Catka’s gnarly performance evoked memories of state tournament wrestling champions past. It was only a couple of years ago that Spencer Lee, with a torn ACL, lost his only high school match in his final bout right here at the Giant Center. Like Catka, he wasn’t going to surrender.

Like Lee, Catka always will remember this as the title that slipped away, regardless of the knee injury. Standing on the podium to the right of Catka was Nate Schon, the new champ. Catka defeated him last year.

“That’s cool, that’s good for him, I just thank God for the opportunity,” Catka said. “Sure, in my head I’m always going to have that, but I’m going to move forward, continue to do what I do and put this behind me.”

Catka wasn’t the only Delaware County medalist showing grit.

At 160 pounds, John Crawford of Strath Haven finished sixth, falling to Jake Richardson (Mars), 4-0, in the final. Richardson got the lead and stalled.

Crawford was riding high after a creative and electrifying pin in the quarterfinals had clinched a medal. His slow starts caught up when Clayton Ulrey (Lower Dauphin), the runner-up at 160, beat him 14-5 in the semis.

Crawford got caught on his back in the consolations but exits with “nothing but good memories.

“That feeling on the wrestling mat in the fifth-sixth match was really cool,” Crawford said. “I’ll take that experience with me. And (the quarterfinals), that was like the most excited I’ve ever been after a high school match. It was for a medal.”

Crawford is taking the head gear with him to wrestle at Franklin & Marshall University. The captain will be missed by Panthers coach Anthony Gilliano, who was in his corner for 90 career victories. The Panthers became a winning program largely because of wrestlers like Crawford.

“I’m going to miss his leadership,” Gilliano said. “He sets the tone every day in practice. When we’re telling the kids let’s get on a run, let’s push hard, he’s the one saying, ‘can we run steps, can we do this, can we get after it.’ He’s always pushing the pace and wanting to get better. I don’t think he realizes what he’s done for Strath Haven as a whole.”

In the seventh-place match at 285 pounds, super sophomore Coltin Deery of Garnet Valley built a 3-2 lead but Kyler Wuestner (Upper Dauphin) rallied to win 5-3.

Deery had 32 pins, a school record, and by finishing eighth, he’s the youngest in a long of accomplished Jaguars wrestlers to medal.

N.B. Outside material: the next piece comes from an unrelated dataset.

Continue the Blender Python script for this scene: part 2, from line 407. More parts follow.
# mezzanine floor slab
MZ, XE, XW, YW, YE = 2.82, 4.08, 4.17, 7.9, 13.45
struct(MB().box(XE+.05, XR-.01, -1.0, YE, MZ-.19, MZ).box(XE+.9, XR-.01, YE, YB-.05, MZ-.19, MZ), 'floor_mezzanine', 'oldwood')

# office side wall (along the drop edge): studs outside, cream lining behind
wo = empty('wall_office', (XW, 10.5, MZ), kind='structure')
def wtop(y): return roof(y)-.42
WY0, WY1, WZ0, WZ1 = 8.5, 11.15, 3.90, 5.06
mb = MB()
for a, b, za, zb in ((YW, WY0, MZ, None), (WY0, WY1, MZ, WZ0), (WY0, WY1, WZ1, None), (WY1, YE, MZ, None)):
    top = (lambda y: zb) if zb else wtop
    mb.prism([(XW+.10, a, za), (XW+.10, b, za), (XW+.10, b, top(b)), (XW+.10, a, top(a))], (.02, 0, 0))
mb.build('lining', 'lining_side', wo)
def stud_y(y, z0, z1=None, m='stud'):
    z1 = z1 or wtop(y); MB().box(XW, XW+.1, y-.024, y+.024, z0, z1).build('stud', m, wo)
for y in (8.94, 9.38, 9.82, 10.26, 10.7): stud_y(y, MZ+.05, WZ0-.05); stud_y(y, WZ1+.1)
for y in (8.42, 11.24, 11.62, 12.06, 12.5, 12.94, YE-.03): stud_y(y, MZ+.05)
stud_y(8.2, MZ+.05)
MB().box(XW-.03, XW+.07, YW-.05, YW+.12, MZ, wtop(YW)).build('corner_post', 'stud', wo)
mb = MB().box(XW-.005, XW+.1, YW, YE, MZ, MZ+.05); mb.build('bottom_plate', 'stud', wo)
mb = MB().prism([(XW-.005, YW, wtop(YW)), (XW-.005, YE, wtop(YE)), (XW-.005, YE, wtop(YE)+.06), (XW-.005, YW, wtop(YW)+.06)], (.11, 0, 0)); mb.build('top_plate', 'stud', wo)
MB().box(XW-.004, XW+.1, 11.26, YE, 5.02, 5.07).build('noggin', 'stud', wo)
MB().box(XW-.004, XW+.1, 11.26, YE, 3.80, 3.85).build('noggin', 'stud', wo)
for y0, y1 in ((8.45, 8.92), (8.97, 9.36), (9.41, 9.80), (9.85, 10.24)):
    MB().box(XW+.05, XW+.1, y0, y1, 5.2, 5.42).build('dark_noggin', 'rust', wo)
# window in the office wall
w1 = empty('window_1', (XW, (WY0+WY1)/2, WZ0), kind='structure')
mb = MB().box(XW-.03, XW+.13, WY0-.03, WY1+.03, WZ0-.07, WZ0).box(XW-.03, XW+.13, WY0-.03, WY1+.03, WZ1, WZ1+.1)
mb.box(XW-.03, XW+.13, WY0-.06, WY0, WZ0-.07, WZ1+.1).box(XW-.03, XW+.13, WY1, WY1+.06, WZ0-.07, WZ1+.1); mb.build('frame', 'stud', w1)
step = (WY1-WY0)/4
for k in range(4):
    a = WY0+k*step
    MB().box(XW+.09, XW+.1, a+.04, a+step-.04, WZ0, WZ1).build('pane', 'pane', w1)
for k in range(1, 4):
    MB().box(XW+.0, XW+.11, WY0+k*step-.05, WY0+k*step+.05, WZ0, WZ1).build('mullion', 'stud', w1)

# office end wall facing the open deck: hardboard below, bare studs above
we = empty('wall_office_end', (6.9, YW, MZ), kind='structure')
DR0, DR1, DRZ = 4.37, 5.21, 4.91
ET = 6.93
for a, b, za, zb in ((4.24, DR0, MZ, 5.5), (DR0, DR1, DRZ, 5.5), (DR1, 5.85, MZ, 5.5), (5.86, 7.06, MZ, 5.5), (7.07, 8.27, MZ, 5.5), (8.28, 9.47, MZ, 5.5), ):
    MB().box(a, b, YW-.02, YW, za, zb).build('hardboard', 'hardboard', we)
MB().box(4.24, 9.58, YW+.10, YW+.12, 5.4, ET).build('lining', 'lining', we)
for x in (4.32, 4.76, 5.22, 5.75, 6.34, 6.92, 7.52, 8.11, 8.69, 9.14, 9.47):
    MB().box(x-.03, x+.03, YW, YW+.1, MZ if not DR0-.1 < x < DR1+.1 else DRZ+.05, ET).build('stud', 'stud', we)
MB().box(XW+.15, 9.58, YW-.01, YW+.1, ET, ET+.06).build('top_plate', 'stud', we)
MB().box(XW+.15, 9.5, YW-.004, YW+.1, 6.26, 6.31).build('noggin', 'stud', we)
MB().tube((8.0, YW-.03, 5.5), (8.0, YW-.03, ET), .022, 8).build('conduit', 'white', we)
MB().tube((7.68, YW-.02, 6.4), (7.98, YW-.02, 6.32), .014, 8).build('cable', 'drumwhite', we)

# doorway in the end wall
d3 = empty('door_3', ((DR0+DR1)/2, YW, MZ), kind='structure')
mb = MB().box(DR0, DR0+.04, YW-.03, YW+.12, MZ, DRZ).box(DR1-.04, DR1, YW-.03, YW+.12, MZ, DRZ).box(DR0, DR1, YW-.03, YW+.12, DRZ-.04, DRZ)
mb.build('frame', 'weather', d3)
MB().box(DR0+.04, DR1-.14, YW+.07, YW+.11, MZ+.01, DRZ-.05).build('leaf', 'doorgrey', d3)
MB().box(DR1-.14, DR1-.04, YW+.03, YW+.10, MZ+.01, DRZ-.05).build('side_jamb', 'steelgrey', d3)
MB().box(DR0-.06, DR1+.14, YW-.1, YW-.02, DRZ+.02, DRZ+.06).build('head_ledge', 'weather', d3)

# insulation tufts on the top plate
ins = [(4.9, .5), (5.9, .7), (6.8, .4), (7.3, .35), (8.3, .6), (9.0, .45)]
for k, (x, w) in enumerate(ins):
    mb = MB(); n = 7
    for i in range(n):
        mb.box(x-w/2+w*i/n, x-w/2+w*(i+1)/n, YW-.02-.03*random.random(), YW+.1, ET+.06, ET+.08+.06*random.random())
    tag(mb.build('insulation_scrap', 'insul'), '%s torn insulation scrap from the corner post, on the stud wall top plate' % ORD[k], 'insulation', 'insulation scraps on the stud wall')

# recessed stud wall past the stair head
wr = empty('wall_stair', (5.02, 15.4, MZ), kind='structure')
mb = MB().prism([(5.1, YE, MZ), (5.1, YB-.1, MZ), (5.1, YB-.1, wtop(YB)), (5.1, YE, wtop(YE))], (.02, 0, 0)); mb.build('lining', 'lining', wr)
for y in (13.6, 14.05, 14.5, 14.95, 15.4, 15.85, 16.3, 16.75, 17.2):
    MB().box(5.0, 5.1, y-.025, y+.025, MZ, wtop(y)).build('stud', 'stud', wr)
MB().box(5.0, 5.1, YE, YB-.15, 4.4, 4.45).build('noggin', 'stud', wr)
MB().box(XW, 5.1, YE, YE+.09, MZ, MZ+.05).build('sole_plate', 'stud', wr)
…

“Coming from 25-15 to 41-8, it’s awesome,” Deery said. “It was a great season. There was a lot of hard work put in. I’m happy I’m out here with all these great wrestlers. I took eighth but it only goes up from here. That’s a good thing.”

Twenty years from now, when Catka tells his kids about the state title he didn’t win, and how he wouldn’t let it define him, he might even mention in passing how his knee constantly locked up. How he could have defaulted but instead evaluated, and continued to trudge the road to the podium.

“His mom asked me after his quarterfinal loss yesterday, ‘is he going to wrestle the next match?’” Ellis said. “I just smiled and said, ‘YOU couldn’t tell him that he can’t.’ We knew. We already knew he was going to wrestle. I think this was just a character test for Hunter. Entering this year, he was ranked No. 1 in the state. Then he got knocked off the mountain. Either you keep falling down or you climb back up. And he chose to climb back up.”

The PIAA ran the participation numbers off the scoreboard before the finals. There were 3,570 wrestlers registered in the state this season. A total of 280 reached the states, including 28 in the finals. Just 14 champions were crowned.

The Delco contingent didn’t get gold.

But against those odds they showed true grit.